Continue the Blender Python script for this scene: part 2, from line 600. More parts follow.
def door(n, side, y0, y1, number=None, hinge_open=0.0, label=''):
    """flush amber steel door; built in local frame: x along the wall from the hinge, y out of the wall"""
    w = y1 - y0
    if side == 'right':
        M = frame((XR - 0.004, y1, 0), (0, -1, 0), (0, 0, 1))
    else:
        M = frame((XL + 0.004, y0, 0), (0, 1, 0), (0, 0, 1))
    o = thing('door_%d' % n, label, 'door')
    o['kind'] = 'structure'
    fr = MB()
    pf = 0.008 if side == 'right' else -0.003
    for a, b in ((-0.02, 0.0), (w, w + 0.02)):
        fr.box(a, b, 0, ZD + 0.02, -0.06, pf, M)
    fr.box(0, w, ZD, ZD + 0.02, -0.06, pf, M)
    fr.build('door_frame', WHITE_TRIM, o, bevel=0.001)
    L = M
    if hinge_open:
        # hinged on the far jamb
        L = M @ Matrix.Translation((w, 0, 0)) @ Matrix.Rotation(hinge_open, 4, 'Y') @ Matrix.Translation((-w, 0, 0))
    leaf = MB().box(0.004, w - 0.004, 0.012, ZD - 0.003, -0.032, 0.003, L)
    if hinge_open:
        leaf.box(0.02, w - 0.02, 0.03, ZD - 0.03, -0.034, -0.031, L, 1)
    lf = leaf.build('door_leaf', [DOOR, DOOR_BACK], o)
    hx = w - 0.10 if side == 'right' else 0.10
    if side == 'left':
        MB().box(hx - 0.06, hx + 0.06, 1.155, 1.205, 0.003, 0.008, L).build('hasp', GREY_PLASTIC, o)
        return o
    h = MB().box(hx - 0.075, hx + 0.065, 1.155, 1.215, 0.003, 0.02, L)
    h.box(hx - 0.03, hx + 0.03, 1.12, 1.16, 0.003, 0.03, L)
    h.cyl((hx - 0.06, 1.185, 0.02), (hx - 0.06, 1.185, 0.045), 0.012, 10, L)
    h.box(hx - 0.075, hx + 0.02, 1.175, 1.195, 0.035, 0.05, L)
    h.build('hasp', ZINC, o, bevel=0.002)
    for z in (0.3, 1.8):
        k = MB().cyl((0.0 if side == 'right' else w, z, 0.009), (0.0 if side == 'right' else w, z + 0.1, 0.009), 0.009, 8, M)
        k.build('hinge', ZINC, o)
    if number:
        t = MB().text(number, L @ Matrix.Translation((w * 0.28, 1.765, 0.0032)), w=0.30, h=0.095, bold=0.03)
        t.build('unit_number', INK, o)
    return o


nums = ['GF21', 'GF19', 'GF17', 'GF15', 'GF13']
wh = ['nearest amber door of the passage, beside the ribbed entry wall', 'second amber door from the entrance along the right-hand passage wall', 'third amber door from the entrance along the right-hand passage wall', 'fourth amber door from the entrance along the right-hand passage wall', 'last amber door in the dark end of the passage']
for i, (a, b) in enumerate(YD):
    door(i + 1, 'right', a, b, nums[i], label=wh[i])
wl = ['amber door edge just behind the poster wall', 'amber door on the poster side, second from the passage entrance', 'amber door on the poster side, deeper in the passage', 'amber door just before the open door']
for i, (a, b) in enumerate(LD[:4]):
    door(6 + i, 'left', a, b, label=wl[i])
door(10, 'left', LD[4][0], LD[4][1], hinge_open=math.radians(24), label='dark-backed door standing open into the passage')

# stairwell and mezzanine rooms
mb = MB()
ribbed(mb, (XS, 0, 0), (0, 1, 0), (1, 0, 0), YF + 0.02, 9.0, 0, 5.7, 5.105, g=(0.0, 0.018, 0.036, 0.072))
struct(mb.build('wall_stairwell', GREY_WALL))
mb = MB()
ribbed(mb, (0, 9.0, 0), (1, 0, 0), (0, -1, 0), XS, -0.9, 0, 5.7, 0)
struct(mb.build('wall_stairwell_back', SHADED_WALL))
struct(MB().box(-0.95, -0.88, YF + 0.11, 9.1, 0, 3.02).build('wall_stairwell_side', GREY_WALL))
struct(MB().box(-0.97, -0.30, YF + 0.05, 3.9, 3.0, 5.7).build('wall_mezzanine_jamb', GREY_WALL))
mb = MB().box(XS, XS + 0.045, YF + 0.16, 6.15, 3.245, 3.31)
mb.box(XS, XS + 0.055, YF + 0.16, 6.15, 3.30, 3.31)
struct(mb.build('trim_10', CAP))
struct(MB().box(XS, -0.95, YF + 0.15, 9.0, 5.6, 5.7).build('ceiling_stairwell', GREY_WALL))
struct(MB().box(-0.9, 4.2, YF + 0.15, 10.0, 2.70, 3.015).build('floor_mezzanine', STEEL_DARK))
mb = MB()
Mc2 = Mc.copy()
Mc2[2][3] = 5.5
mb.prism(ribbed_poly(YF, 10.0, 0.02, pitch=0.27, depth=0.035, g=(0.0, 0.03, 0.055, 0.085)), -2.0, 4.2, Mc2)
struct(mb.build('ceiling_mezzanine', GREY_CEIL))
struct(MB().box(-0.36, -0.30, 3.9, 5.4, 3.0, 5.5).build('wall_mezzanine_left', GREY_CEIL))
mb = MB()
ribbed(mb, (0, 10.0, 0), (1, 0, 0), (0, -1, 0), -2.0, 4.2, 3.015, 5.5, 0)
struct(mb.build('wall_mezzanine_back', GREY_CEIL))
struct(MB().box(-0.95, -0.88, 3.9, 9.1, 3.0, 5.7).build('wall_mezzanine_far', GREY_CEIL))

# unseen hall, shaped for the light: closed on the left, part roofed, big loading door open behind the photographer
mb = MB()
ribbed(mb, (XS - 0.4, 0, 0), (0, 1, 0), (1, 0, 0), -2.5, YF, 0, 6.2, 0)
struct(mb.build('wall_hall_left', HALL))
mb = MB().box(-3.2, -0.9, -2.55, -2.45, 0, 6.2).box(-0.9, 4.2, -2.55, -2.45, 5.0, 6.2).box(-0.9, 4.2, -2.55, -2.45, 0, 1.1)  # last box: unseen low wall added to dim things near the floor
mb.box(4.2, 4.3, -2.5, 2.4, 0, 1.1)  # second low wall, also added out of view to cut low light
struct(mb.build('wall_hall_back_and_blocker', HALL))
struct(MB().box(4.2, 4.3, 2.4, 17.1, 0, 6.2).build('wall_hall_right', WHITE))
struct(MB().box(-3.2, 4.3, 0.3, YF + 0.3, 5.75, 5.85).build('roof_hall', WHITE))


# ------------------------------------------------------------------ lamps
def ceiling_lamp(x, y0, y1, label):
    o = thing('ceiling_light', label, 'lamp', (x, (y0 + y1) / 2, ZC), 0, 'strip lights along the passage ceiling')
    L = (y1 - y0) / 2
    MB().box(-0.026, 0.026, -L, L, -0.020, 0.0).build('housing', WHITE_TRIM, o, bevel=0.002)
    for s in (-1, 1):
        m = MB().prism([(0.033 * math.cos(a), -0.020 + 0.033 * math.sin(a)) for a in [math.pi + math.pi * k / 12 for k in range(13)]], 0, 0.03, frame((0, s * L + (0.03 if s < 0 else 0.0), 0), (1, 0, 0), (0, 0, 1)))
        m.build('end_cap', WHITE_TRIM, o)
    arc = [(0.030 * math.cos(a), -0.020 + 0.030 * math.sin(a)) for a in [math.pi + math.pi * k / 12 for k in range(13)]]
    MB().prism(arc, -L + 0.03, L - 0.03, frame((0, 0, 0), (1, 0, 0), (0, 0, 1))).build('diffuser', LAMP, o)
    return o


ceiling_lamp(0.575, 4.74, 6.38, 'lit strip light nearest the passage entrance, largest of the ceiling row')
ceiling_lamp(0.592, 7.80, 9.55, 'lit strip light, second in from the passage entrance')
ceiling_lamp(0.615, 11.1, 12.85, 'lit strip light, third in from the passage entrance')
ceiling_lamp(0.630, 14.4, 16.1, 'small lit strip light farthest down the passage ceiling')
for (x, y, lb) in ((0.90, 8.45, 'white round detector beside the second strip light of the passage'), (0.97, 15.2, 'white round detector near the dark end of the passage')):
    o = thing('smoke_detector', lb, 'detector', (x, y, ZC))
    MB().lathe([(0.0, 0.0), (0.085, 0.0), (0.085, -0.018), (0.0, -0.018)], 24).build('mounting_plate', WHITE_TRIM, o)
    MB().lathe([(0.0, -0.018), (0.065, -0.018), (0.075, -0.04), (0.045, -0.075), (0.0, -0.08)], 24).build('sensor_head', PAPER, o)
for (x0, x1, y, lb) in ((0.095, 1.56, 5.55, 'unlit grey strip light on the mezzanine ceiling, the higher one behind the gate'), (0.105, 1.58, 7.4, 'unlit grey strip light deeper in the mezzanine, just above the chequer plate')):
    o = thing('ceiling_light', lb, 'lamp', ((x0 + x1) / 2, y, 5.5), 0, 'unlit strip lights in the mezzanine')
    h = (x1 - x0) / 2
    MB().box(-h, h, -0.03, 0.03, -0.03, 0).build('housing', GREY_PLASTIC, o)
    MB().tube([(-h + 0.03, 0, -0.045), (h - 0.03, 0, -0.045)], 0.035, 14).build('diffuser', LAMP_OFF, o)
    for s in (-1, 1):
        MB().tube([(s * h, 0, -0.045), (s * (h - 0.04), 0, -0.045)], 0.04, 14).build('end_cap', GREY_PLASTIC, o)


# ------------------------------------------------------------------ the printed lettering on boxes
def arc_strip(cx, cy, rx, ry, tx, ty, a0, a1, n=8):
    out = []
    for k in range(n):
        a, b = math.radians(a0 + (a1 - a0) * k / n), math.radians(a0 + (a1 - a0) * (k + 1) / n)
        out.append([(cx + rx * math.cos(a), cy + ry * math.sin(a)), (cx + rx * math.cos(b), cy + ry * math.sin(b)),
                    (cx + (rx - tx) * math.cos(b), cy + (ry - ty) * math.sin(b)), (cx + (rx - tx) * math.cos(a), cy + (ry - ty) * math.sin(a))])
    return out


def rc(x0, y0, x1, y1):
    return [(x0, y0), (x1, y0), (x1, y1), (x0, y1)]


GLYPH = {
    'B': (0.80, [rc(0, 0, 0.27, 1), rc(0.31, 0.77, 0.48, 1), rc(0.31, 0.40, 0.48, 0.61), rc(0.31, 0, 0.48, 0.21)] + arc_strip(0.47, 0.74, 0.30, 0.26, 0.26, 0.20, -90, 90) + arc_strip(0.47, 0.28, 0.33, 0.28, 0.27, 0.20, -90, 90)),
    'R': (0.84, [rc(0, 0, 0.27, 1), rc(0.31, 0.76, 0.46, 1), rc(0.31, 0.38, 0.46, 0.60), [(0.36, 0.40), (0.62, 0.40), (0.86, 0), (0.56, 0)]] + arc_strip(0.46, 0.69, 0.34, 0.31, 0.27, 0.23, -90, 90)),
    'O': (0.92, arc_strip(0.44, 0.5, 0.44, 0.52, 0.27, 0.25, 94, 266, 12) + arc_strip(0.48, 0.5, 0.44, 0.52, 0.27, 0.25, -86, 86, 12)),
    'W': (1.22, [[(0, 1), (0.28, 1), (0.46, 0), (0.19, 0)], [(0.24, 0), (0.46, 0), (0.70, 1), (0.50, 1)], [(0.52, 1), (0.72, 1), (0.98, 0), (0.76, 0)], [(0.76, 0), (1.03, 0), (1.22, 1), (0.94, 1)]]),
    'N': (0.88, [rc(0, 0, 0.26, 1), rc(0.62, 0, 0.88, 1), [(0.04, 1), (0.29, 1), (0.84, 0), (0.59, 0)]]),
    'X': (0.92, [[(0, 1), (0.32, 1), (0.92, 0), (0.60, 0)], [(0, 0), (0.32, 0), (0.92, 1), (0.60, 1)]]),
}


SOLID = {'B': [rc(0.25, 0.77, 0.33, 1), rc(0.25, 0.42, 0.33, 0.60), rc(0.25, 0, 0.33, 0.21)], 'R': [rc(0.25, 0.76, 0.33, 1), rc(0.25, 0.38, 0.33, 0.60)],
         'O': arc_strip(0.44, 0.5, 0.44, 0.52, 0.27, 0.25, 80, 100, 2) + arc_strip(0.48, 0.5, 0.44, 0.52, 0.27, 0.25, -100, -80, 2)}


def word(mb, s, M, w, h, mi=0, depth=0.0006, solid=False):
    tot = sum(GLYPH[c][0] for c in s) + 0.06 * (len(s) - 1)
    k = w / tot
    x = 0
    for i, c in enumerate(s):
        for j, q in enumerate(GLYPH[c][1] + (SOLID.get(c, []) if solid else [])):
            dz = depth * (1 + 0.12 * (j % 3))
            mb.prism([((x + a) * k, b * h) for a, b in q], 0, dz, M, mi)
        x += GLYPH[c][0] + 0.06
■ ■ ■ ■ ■
#### [STATED PROBLEM]
Look through the data and show every line containing "from".

#### [EXERCISE RESPONSE]
Continue the Blender Python script for this scene: part 2, from line 600. More parts follow.
    """flush amber steel door; built in local frame: x along the wall from the hinge, y out of the wall"""
wh = ['nearest amber door of the passage, beside the ribbed entry wall', 'second amber door from the entrance along the right-hand passage wall', 'third amber door from the entrance along the right-hand passage wall', 'fourth amber door from the entrance along the right-hand passage wall', 'last amber door in the dark end of the passage']
wl = ['amber door edge just behind the poster wall', 'amber door on the poster side, second from the passage entrance', 'amber door on the poster side, deeper in the passage', 'amber door just before the open door']
ceiling_lamp(0.592, 7.80, 9.55, 'lit strip light, second in from the passage entrance')
ceiling_lamp(0.615, 11.1, 12.85, 'lit strip light, third in from the passage entrance')